Dan, I suppose I should have asked you about the forms long ago, how they got to Oburg and how mine got to Pdam, what you know about that?
So far, all we have to go by is the brochure that I attached to an earlier post in this thread. I have not yet found anything else archiva-wise, but there is a lot of searching to do yet. The tagged St.LBW canoes do have the right shape and many of the right characteristics to support this.
It is not a reach to see how an established firm only what - 15 miles away? might see an opportunity to add to their product line. It is not as far as when Joseph Leyare up and left Clayton with the St. Lawrence River Skiff Canoe and Steam Launch Company when it moved to Ogdensburg and was renamed Spalding St. Lawrence in 1895. Leyare bought the company outright in 1905 and renamed it Leyare Boat Works. In 1913, he closed the firm and shuffled off to Buffalo. When he returned to O-burg in 1917, he founded St. Lawrence Boat Works.
Interestingly, Spalding St. Lawrence issued a catalog for their canvas covered canoes in 1900. These were made to the same designs as their all-wood canoes, though with wide, cedar ribs. As far as I know, no canvas canoe identified as a Spalding has turned up. Rollin had a St. Lawrence River Skiff, Canoe and Steam Lauch Co. canoe at Assembly a few years ago, but it is not clear if it was built as a canvas canoe originally, or an all-wood that was subsequently canvassed.
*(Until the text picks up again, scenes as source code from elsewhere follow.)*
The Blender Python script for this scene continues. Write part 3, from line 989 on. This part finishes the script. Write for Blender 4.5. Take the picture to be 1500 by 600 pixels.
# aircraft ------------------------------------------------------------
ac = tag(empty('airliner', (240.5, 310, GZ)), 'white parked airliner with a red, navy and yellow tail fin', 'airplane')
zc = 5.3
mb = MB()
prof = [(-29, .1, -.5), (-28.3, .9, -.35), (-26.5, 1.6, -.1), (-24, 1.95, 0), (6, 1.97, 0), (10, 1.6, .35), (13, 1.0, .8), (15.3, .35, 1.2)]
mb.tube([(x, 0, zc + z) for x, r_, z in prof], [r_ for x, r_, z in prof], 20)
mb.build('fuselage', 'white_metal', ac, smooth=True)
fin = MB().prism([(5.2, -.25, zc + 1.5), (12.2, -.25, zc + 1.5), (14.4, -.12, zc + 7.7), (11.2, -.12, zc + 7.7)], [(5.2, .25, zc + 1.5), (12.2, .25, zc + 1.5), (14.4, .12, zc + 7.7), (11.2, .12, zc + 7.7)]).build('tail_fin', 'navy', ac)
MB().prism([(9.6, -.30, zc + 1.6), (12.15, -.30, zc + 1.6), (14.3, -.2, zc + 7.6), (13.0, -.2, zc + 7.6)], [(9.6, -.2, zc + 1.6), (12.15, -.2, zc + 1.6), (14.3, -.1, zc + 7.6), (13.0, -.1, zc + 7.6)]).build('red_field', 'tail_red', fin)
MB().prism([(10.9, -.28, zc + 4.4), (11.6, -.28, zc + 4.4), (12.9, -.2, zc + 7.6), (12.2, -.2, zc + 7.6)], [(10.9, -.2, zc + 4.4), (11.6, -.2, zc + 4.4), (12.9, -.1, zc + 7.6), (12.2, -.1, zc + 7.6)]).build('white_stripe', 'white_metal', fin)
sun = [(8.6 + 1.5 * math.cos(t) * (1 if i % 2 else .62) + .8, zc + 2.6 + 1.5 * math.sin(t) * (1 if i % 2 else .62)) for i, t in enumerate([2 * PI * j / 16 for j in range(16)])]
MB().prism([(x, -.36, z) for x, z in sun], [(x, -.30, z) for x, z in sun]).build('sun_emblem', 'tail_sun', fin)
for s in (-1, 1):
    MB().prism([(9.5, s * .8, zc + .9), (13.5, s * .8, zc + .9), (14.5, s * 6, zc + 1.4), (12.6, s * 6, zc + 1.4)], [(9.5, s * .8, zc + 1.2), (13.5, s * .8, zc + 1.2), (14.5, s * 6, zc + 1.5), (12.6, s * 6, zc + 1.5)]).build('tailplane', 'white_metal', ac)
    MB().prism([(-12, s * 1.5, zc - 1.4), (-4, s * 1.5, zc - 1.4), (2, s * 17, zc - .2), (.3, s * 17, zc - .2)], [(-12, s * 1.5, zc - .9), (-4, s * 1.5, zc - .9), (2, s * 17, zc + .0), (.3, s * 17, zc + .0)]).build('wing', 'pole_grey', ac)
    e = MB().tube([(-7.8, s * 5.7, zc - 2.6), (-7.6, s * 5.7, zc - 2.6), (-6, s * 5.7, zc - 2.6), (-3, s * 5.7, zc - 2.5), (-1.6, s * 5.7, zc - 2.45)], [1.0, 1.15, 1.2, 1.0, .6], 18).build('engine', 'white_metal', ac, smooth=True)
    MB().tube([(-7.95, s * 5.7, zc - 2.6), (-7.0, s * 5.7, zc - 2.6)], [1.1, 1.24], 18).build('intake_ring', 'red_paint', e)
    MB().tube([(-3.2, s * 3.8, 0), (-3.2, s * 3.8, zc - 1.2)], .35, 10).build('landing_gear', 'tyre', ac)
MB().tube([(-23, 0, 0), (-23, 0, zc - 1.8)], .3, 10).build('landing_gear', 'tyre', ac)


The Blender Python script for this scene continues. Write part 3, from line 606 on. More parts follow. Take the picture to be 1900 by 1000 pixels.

In any case, Leyare returns to Ogdensburg to start up a new boatbuilding firm, the Rushton molds are available, and off they went, it appears. There are other canoes listed in the 1922 literature - two models built in either smooth-lap, hollow-and-round, or rib-and-batten. These appear to be similar in design to the Spalding canoes. It is as if the main catalog was printed, then the forms were purchased, and an extra flyer printed to advertise these.
Coincidentally, if we take associate the above brochure with the other materials accompanying it dated 1922, the "twenty-seven years experience" takes us back to 1895, when Spalding moved to Ogdensburg.
As to why we don't see many of these - Leyare was much better known for his bigger boats - St. Lawrence River Skiffs, skiff-puts, guide-boats (larger inboard power boats used by fishing guides on the River), the "Number Boats" (twenty one-design gentlemen's race boats, two of which were built for George Boldt of Boldt Castle), and so on. Also, there was a short-sharp eighteen month depression in the early twenties, and another milder one in the late twenties. As I alluded to in an earlier post, this is not really canoe country, and the local market at the time was geared more towards the skiffs and larger boats. Canoes were built along the St. Lawrence by several builders, but they were never built in any quantity it seems.